>>>>

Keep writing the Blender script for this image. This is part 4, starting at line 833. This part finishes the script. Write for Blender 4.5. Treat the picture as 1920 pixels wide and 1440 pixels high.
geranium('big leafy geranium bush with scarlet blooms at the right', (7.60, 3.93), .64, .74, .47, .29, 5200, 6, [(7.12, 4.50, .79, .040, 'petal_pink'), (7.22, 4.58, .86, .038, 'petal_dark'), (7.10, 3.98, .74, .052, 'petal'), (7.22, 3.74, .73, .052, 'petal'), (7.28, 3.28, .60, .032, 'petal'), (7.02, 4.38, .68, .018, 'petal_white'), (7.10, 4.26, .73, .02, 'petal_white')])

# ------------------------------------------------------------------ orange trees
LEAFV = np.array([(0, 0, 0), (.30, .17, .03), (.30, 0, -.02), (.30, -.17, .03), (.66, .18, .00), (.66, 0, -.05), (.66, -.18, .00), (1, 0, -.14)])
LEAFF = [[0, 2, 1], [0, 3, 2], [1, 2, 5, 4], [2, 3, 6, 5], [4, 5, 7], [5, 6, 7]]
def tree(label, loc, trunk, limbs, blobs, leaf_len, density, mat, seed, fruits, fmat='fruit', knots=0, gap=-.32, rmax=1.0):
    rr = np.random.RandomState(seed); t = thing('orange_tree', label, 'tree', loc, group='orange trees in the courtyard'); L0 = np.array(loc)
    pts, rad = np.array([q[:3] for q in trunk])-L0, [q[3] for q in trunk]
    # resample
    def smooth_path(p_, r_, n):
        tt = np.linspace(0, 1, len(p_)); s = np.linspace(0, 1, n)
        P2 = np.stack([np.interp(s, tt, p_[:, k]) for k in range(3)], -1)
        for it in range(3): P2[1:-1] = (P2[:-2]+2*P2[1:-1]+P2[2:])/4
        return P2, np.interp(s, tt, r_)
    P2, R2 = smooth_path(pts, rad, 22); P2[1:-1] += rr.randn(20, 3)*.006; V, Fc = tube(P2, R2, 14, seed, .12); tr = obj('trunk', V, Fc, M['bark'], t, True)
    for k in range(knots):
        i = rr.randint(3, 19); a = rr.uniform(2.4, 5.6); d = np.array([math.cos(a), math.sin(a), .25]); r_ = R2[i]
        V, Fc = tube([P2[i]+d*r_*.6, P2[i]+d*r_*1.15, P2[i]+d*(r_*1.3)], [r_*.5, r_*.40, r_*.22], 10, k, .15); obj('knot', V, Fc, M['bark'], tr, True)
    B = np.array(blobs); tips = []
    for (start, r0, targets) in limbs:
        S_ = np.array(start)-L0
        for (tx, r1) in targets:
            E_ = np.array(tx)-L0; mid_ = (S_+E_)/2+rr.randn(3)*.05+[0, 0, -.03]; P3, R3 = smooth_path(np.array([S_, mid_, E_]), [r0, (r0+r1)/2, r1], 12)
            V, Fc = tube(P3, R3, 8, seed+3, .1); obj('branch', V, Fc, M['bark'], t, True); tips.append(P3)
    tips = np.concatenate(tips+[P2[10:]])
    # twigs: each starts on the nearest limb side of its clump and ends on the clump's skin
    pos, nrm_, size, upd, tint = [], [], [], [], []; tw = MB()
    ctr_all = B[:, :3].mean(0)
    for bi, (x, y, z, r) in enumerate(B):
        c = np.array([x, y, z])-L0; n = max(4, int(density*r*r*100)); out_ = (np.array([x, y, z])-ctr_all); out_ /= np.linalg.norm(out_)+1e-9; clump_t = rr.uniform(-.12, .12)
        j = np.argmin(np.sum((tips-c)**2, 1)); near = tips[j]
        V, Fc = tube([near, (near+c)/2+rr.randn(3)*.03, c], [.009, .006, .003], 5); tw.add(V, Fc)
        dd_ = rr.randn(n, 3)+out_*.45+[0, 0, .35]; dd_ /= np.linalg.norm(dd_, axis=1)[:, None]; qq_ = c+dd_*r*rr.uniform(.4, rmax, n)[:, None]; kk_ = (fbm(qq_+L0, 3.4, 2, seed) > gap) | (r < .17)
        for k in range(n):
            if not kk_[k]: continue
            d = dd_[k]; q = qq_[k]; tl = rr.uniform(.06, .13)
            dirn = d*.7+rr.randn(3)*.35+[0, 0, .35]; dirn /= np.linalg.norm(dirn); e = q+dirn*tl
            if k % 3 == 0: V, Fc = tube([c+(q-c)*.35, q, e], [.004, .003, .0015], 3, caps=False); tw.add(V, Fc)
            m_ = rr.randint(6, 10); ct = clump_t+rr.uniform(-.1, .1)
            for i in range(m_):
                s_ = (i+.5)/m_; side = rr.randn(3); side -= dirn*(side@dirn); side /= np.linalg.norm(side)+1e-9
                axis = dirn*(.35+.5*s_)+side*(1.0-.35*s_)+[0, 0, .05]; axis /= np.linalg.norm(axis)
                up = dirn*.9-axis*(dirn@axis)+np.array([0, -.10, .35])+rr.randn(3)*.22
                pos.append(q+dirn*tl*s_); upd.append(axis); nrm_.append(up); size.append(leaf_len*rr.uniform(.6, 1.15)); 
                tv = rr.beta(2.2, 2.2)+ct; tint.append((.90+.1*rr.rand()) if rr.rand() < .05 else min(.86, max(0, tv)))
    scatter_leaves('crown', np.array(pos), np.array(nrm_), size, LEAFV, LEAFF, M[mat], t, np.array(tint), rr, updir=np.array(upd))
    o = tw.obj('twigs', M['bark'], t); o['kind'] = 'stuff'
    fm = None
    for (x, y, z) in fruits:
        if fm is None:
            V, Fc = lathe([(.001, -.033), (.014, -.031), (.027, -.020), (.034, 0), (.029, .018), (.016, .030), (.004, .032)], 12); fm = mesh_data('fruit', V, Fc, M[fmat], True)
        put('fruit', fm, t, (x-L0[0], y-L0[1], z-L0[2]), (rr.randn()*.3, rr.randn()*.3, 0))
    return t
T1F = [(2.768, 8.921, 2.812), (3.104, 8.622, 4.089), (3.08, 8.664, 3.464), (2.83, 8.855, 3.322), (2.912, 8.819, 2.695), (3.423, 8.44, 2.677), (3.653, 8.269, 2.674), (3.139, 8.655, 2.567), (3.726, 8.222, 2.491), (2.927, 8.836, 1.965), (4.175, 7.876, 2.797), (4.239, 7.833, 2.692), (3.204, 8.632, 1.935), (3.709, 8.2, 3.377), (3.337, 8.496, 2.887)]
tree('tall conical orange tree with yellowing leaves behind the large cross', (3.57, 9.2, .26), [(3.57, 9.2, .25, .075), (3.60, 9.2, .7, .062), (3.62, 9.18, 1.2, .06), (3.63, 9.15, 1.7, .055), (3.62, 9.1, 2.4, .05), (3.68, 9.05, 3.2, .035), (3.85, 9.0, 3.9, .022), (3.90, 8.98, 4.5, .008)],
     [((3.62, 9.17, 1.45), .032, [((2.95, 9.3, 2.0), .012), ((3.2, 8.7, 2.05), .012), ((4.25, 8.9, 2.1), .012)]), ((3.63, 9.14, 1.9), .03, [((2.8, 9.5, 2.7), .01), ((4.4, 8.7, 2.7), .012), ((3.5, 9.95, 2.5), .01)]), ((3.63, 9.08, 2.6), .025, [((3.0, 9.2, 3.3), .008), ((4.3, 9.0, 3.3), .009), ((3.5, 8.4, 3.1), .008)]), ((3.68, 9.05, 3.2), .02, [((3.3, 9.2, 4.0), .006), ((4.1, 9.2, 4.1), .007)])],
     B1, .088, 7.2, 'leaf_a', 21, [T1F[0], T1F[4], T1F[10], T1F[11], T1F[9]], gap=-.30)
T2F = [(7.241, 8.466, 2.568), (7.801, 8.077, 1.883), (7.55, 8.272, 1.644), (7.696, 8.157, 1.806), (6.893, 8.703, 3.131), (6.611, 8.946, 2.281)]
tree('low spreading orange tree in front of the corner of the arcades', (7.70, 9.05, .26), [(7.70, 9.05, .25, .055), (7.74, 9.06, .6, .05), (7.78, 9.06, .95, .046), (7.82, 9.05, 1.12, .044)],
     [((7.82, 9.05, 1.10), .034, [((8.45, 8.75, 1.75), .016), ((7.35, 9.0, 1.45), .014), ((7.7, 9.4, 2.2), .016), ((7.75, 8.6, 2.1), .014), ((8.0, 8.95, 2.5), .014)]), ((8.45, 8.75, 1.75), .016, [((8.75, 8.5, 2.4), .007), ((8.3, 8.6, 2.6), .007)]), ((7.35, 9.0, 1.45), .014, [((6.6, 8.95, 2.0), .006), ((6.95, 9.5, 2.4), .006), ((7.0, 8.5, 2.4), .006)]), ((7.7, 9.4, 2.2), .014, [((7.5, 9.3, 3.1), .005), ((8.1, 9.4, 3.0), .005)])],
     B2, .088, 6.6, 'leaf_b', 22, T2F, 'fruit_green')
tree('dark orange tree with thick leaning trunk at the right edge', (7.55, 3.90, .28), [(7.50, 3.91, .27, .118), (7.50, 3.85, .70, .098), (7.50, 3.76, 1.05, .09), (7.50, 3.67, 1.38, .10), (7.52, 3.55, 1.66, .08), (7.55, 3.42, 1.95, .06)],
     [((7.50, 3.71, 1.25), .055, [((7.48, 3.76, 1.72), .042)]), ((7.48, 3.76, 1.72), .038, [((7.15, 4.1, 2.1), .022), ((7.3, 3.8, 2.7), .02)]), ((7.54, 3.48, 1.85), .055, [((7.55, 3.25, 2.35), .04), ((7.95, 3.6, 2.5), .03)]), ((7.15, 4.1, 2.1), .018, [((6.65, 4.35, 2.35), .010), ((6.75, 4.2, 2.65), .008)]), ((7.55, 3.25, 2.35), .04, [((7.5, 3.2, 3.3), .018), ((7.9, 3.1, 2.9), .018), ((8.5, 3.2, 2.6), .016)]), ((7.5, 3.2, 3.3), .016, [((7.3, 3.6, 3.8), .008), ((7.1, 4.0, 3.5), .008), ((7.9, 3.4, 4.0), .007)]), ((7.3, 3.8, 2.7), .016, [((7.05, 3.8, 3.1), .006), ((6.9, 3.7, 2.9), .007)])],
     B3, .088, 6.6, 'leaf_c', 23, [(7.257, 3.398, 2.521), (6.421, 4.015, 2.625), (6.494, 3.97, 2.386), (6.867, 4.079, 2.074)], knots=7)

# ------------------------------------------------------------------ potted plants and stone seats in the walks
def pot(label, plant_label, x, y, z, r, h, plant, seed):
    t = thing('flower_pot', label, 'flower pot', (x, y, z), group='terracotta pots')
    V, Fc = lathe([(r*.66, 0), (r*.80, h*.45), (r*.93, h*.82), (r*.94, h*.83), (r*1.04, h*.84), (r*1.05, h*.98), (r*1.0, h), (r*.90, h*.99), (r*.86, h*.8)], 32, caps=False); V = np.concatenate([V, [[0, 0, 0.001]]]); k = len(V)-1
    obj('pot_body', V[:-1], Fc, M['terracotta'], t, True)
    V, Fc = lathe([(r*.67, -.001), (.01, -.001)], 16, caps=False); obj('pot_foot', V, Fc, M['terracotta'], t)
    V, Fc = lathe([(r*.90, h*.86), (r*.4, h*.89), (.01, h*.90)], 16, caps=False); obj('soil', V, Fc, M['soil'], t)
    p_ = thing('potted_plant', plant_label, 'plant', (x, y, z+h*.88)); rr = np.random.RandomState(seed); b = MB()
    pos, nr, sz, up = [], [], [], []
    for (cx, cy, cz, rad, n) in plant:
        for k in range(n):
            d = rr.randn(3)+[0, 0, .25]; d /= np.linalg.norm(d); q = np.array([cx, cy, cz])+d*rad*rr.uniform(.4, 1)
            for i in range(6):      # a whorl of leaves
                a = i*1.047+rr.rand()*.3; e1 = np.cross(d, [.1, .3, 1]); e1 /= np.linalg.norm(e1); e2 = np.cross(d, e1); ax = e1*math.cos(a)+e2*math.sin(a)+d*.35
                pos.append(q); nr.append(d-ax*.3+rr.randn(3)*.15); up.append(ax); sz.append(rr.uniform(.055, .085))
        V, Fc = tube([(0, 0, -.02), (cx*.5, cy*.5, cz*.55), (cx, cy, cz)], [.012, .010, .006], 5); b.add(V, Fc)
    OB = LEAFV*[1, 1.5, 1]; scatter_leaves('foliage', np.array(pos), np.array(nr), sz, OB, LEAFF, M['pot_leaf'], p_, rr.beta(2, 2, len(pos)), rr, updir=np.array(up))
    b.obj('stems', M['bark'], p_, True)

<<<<

Task description ::
Restate the first line and every line after it, word for word, stopping once the line with "geranium('big leafy geranium" is done.

Response to the task ::
Keep writing the Blender script for this image. This is part 4, starting at line 833. This part finishes the script. Write for Blender 4.5. Treat the picture as 1920 pixels wide and 1440 pixels high.
geranium('big leafy geranium bush with scarlet blooms at the right', (7.60, 3.93), .64, .74, .47, .29, 5200, 6, [(7.12, 4.50, .79, .040, 'petal_pink'), (7.22, 4.58, .86, .038, 'petal_dark'), (7.10, 3.98, .74, .052, 'petal'), (7.22, 3.74, .73, .052, 'petal'), (7.28, 3.28, .60, .032, 'petal'), (7.02, 4.38, .68, .018, 'petal_white'), (7.10, 4.26, .73, .02, 'petal_white')])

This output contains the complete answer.